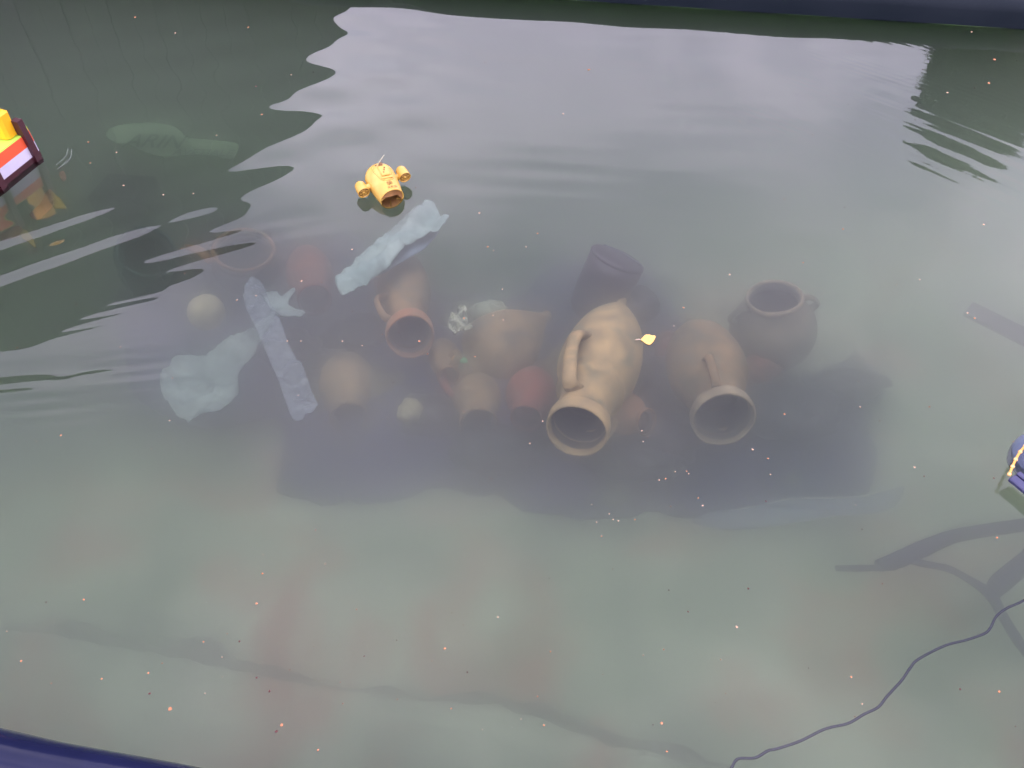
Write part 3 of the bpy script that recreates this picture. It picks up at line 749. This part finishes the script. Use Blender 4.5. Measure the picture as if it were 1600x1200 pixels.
def sunk_leaf(name, label, pts, z, m, tilt=.02):
    return px_sheet(name, label, 'leaf', pts, z, .03, lambda x, y: z + tilt * fbm(x * 8, y * 8, 7), m, .003)
sunk_leaf('sunken_leaf', 'brown sunken leaf below the bow of the toy boat', ((47, 338), (60, 318), (78, 296), (84, 310), (76, 330), (62, 342)), -.25, M['leafbrown'])
sunk_leaf('sunken_leaf', 'yellow sunken leaf attached beside the brown one below the toy boat', ((80, 302), (92, 308), (100, 318), (103, 328), (88, 328), (80, 316)), -.25, M['leafyel'])
sunk_leaf('sunken_leaf', 'dull orange leaf at the far left edge under water', ((-8, 372), (12, 362), (30, 354), (36, 362), (26, 370), (6, 376)), -.3, M['leafbrown'])
sunk_leaf('sunken_leaf', 'olive yellow leaf hanging under water above the streaked reflection', ((32, 358), (42, 360), (52, 374), (56, 386), (46, 380), (34, 372)), -.3, M['leafyel'])
sunk_leaf('sunken_leaf', 'small dim brown leaf just right of the toy boat bow', ((92, 272), (100, 268), (104, 280), (98, 284)), -.25, M['leafbrown'])
# wispy plastic thread next to the toy boat
V, Fc = join([tube(smooth_path([P(a, b, -.05) for a, b in q_], 5), .004, 6, .5) for q_ in (((106, 232), (104, 242), (97, 250), (88, 258)), ((112, 234), (111, 244), (106, 252), (98, 258), (92, 262)), ((104, 250), (98, 258), (90, 264)))])
tag(mesh('plastic_thread', V, Fc, M['froth']), 'pale wispy threads in the water beside the toy boat bow', 'threads')

# ------------------------------------------------------------------ yellow toy submarine
end = P(613, 311, .018); ax = Vector((.46, -.86, -.24)).normalized()        # towards the open tail
sub = empty('toy_submarine', frame(end, ax, (1, .4, 0)), 'yellow toy submarine with two fan thrusters floating above the pale blue cloth', 'toy submarine')
rs0 = .072
Ln = .246
fat = 1.17
pr_ = [(.001, -Ln)]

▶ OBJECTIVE
Without including any pictures, reproduce the listing exactly.

▶ EXERCISE ANSWER
Write part 3 of the bpy script that recreates this picture. It picks up at line 749. This part finishes the script. Use Blender 4.5. Measure the picture as if it were 1600x1200 pixels.
def sunk_leaf(name, label, pts, z, m, tilt=.02):
    return px_sheet(name, label, 'leaf', pts, z, .03, lambda x, y: z + tilt * fbm(x * 8, y * 8, 7), m, .003)
sunk_leaf('sunken_leaf', 'brown sunken leaf below the bow of the toy boat', ((47, 338), (60, 318), (78, 296), (84, 310), (76, 330), (62, 342)), -.25, M['leafbrown'])
sunk_leaf('sunken_leaf', 'yellow sunken leaf attached beside the brown one below the toy boat', ((80, 302), (92, 308), (100, 318), (103, 328), (88, 328), (80, 316)), -.25, M['leafyel'])
sunk_leaf('sunken_leaf', 'dull orange leaf at the far left edge under water', ((-8, 372), (12, 362), (30, 354), (36, 362), (26, 370), (6, 376)), -.3, M['leafbrown'])
sunk_leaf('sunken_leaf', 'olive yellow leaf hanging under water above the streaked reflection', ((32, 358), (42, 360), (52, 374), (56, 386), (46, 380), (34, 372)), -.3, M['leafyel'])
sunk_leaf('sunken_leaf', 'small dim brown leaf just right of the toy boat bow', ((92, 272), (100, 268), (104, 280), (98, 284)), -.25, M['leafbrown'])
# wispy plastic thread next to the toy boat
V, Fc = join([tube(smooth_path([P(a, b, -.05) for a, b in q_], 5), .004, 6, .5) for q_ in (((106, 232), (104, 242), (97, 250), (88, 258)), ((112, 234), (111, 244), (106, 252), (98, 258), (92, 262)), ((104, 250), (98, 258), (90, 264)))])
tag(mesh('plastic_thread', V, Fc, M['froth']), 'pale wispy threads in the water beside the toy boat bow', 'threads')

# ------------------------------------------------------------------ yellow toy submarine
end = P(613, 311, .018); ax = Vector((.46, -.86, -.24)).normalized()        # towards the open tail
sub = empty('toy_submarine', frame(end, ax, (1, .4, 0)), 'yellow toy submarine with two fan thrusters floating above the pale blue cloth', 'toy submarine')
rs0 = .072
Ln = .246
fat = 1.17
pr_ = [(.001, -Ln)]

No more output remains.